Some researchers have challenged the descriptive– prescriptive distinction as being a naïvely objectivist view that overlooks the fact that values are involved in descriptive research just as they are obviously involved in prescriptive research. While I happen to acknowledge the fundamental nature of attitudes and values for all human activity (recall Figure 2.1), I believe that Reigeluth’s framework remains a valid guide for ongoing research in our discipline. Indeed, I believe instructional design research and theory would become a marginalized craft without much influence or impact on education without such a sound theoretical foundation.
It is my hope that a basis for ongoing dialog about theoretical foundations has been established in this chapter. I realize that I have traversed much landscape but not provided very much detail. I acknowledge having ignored much that is relevant. These errors of commission and omission could form the basis for discussion and leave the author of the Theoretical Foundations chapter in the next edition of this Handbook much more about which to write.

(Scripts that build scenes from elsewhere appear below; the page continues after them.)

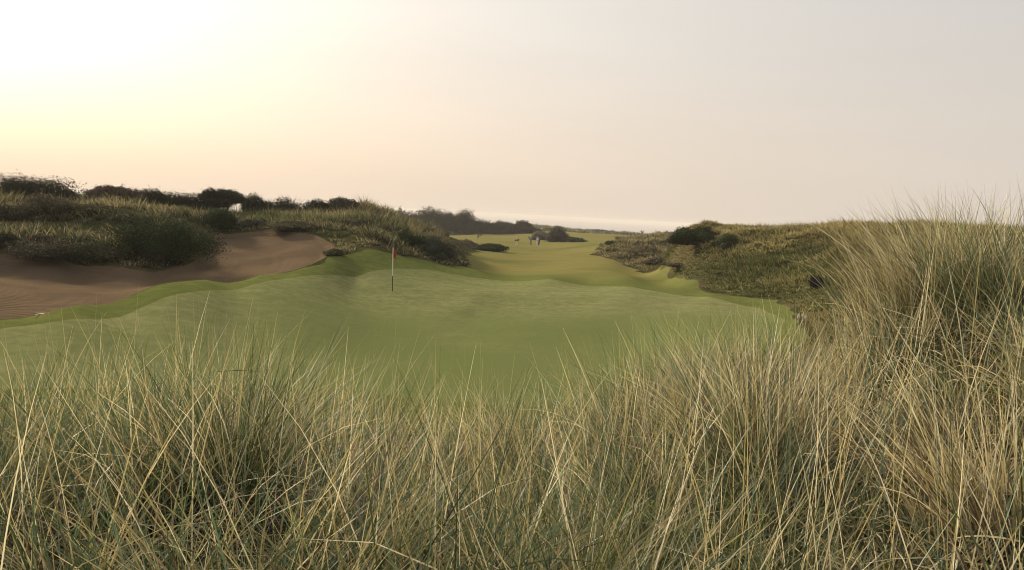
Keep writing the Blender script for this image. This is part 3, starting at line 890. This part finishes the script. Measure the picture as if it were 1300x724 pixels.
def golfbag(label, pos, off, rot, mt, l_=.88):
    o = empty('golf_bag', (pos[0] + off[0], pos[1] + off[1], pos[2] + off[2]))
    o.rotation_euler = rot
    addtubes('bag_body', [((0, 0, 0), (0, 0, .04), .11, .125), ((0, 0, .04), (0, 0, l_), .125, .135), ((0, 0, l_), (0, 0, l_ + .02), .135, .12)], mt, o, 12)
    addtubes('pocket', [((0, .12, .12), (0, .12, .5), .07, .07)], mt, o, 8)
    for k_ in range(5):
        a_ = k_ * 1.25
        x_, y_ = math.cos(a_) * .07, math.sin(a_) * .07
        addtubes('club', [((x_, y_, l_ - .1), (x_, y_, l_ + .22), .008, .008), ((x_ - .03, y_, l_ + .22), (x_ + .05, y_, l_ + .25), .03, .022)], m_dark, o, 6)
    tag(o, label, 'golf bag', 'golf bags on the fairway')


cl_black = plain('cloth_black', (.018, .018, .022), .8); cl_grey = plain('cloth_grey', (.16, .16, .17), .8)
cl_white = plain('cloth_white', (.62, .60, .57), .8); cl_tan = plain('cloth_tan', (.38, .32, .22), .8); cl_navy = plain('cloth_navy', (.03, .035, .06), .8)
person('golfer in a dark jacket and grey trousers walking alone by the far dark trees', 567, 304.5, 215, R(200), cl_black, cl_grey, cl_black)
_, pp = person('golfer all in black with a bag on the back near the far dark trees', 607, 305, 210, R(150), cl_black, cl_black, cl_black, .25, .1)
golfbag('dark golf bag slung on the back of the golfer all in black', pp, (.32, -.05, .75), (0, R(48), 0), cl_black)
_, pp = person('golfer in pale clothes carrying a bag level, leftmost of the nearer three', 656, 312.5, 162, R(90), cl_tan, cl_white, cl_white, .2, .1)
golfbag('black golf bag carried level across the golfer in pale clothes', pp, (-.45, -.2, .98), (0, R(82), 0), cl_black)
person('golfer in a grey jacket with a white cap, middle of the nearer three', 673.5, 312.5, 162, R(170), cl_grey, cl_grey, cl_white, .12)
_, pp = person('golfer in a white top with a black upright bag on the right', 682, 312.5, 161, R(180), cl_white, cl_white, cl_white, .15)
golfbag('black upright golf bag held at the side of the golfer in white', pp, (.26, -.12, .18), (0, R(6), 0), cl_black, 1.0)

# ------------------------------------------------------------------ light
SUN_AZ, SUN_EL = R(-38), R(18)       # to the left of straight ahead
sd = Vector((math.sin(SUN_AZ) * math.cos(SUN_EL), math.cos(SUN_AZ) * math.cos(SUN_EL), math.sin(SUN_EL)))
sl = bpy.data.lights.new('sun', 'SUN'); sl.energy = 5.0; sl.angle = R(6); sl.color = (1, .83, .60)
so = bpy.data.objects.new('sun', sl); COL.objects.link(so)
so.rotation_euler = sd.to_track_quat('Z', 'Y').to_euler()

wd = bpy.data.worlds.new('World'); sc.world = wd; wd.use_nodes = True
nt = wd.node_tree; nt.nodes.clear()
wo = nt.nodes.new('ShaderNodeOutputWorld'); bg = nt.nodes.new('ShaderNodeBackground')
bg.inputs['Strength'].default_value = .1
nt.links.new(bg.outputs[0], wo.inputs[0])
sky = nt.nodes.new('ShaderNodeTexSky'); sky.sky_type = 'NISHITA'; sky.sun_disc = False
sky.sun_elevation = SUN_EL; sky.sun_rotation = SUN_AZ; sky.dust_density = 8; sky.air_density = 1; sky.ozone_density = 1
tc = nt.nodes.new('ShaderNodeTexCoord')


def N_(typ, **kw):
    nd = nt.nodes.new(typ)
    for k_, v in kw.items():
        setattr(nd, k_, v)
    return nd


def setin(nd, i, v):
    if isinstance(v, bpy.types.NodeSocket):
        nt.links.new(v, nd.inputs[i])
    else:
        nd.inputs[i].default_value = v


def wmix(f, a, b, mode='MIX'):
    nd = N_('ShaderNodeMix', data_type='RGBA', blend_type=mode)
    setin(nd, 0, f)
    for i, v in ((6, a), (7, b)):
        setin(nd, i, v if isinstance(v, bpy.types.NodeSocket) else (*v, 1))
    return nd.outputs[2]


def wmap(v, a, b, c=0., d=1., it='SMOOTHSTEP'):
    nd = N_('ShaderNodeMapRange', interpolation_type=it)
    for i, q_ in enumerate((v, a, b, c, d)):
        setin(nd, i, q_)
    return nd.outputs[0]


dot = N_('ShaderNodeVectorMath', operation='DOT_PRODUCT'); nt.links.new(tc.outputs['Generated'], dot.inputs[0]); dot.inputs[1].default_value = Vector((-.52, .83, .24)).normalized()
sep = N_('ShaderNodeSeparateXYZ'); nt.links.new(tc.outputs['Generated'], sep.inputs[0])
el = sep.outputs['Z']
# a little slow unevenness of the smoke, mostly along the horizon
mp = N_('ShaderNodeMapping'); nt.links.new(tc.outputs['Generated'], mp.inputs[0]); mp.inputs['Scale'].default_value = (1, 1, 8)
ns = N_('ShaderNodeTexNoise'); nt.links.new(mp.outputs[0], ns.inputs['Vector']); ns.inputs['Scale'].default_value = 1.6; ns.inputs['Detail'].default_value = 3
def wpow(p):
    a_ = N_('ShaderNodeMath', operation='MAXIMUM'); nt.links.new(dot.outputs['Value'], a_.inputs[0]); a_.inputs[1].default_value = 0
    b_ = N_('ShaderNodeMath', operation='POWER'); nt.links.new(a_.outputs[0], b_.inputs[0]); b_.inputs[1].default_value = p
    return b_.outputs[0]


wide = wpow(2.4)
core = wpow(22)
base = wmix(wmap(el, 0., .35), (.71, .645, .57), (.625, .60, .575))
peach = wmix(wmap(el, .02, .24), (.28, .15, .04), (.30, .27, .22))
s1 = wmix(wide, base, wmix(1., base, peach, 'ADD'))
corec = wmix(wmap(el, .03, .17), (.12, .08, .02), (.06, .07, .07))
s2 = wmix(core, s1, wmix(1., s1, corec, 'ADD'))
s3 = wmix(1., s2, wmix(ns.outputs['Fac'], (.925, .92, .93), (1.07, 1.07, 1.06)), 'MULTIPLY')
s4 = wmix(1., s3, (5.75, 5.75, 5.75), 'MULTIPLY')
fin = wmix(.93, sky.outputs[0], s4)
nt.links.new(fin, bg.inputs['Color'])

sc.view_settings.view_transform = 'Standard'
sc.view_settings.look = 'None'
sc.view_settings.exposure = .8
sc.view_settings.gamma = 1
sc.cycles.use_denoising = True
sc.cycles.filter_width = 1.05
sc.cycles.max_bounces = 6
sc.cycles.diffuse_bounces = 3
sc.cycles.transmission_bounces = 4
sc.cycles.volume_bounces = 0
sc.cycles.sample_clamp_indirect = 4
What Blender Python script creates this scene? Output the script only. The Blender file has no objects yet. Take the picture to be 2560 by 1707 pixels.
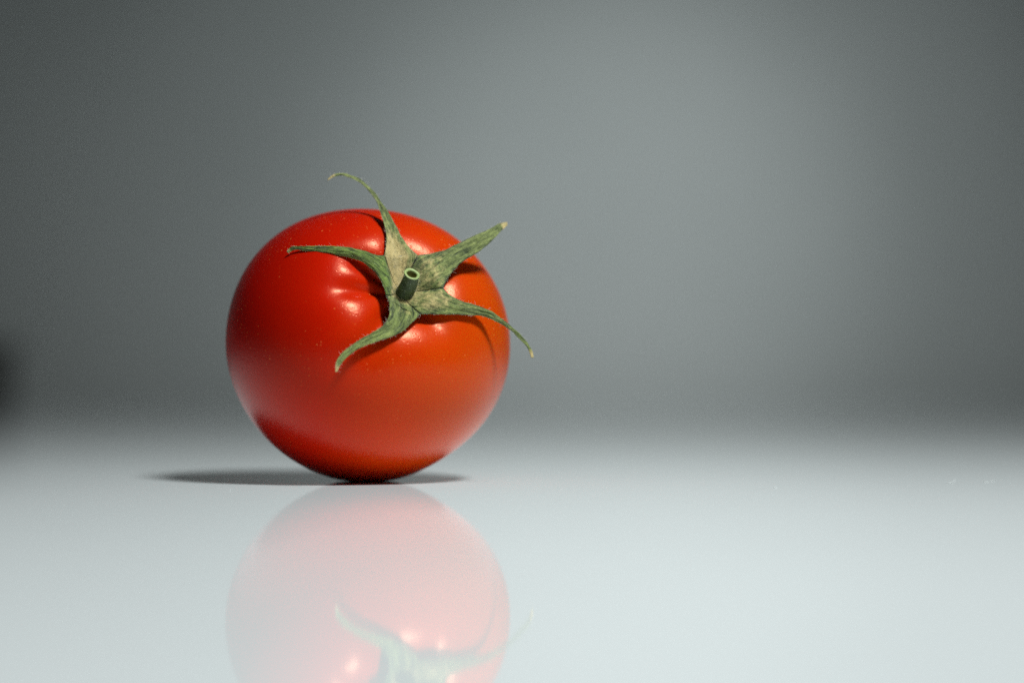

In closing I would like to return briefly to the two basic values that provided a point of departure: humility and openness. It is clear to me that a great many have contributed to our knowledge about educational communications and technology. I have chosen to include an extended bibliography rather than a simple list of references so as to emphasize that fact. Indeed, we stand on the shoulders of giants. The problem is deciding whose shoulders to use for a meaningful boost up and look over the landscape. Part of developing a sense of humility is realizing the significance of what so many who have preceded us have accomplished.
A second pathway to humility is realizing how limited our own understanding is on any particular issue of any complexity at all. I have adopted the following mantra for this purpose—surely it would be a remarkable coincidence if the limits of my imagination happened to coincide with the limits of reality. Openness follows naturally from a sense of humility and the realization that others often have excellent ideas.
As educational researchers, we might wonder what will come from what we have done, are now doing, and are likely to do in the future. We conduct studies, we write articles and books, we pile up accomplishments, and yet there is always more to be done, new territory to be explored, alternative explanations to investigate, new methods to try, and so on. I am reminded of a sonnet written by Percy Bysshe Shelly (1818) with which I close:
I met a traveler from an antique land Who said: Two vast and trunkless legs of stone Stand in the desert … Near them, on the sand, Half sunk, a shattered visage lies, whose frown, And wrinkled lip, and sneer of cold command, Tell that its sculptor well those passions read Which yet survive, stamped on these lifeless things, The hand that mocked them, and the heart that fed; And on the pedestal these words appear: “My name is Ozymandias, king of kings: Look on my works, ye Mighty, and despair!” Nothing beside remains. Round the decay Of that colossal wreck, boundless and bare The lone and level sands stretch far away.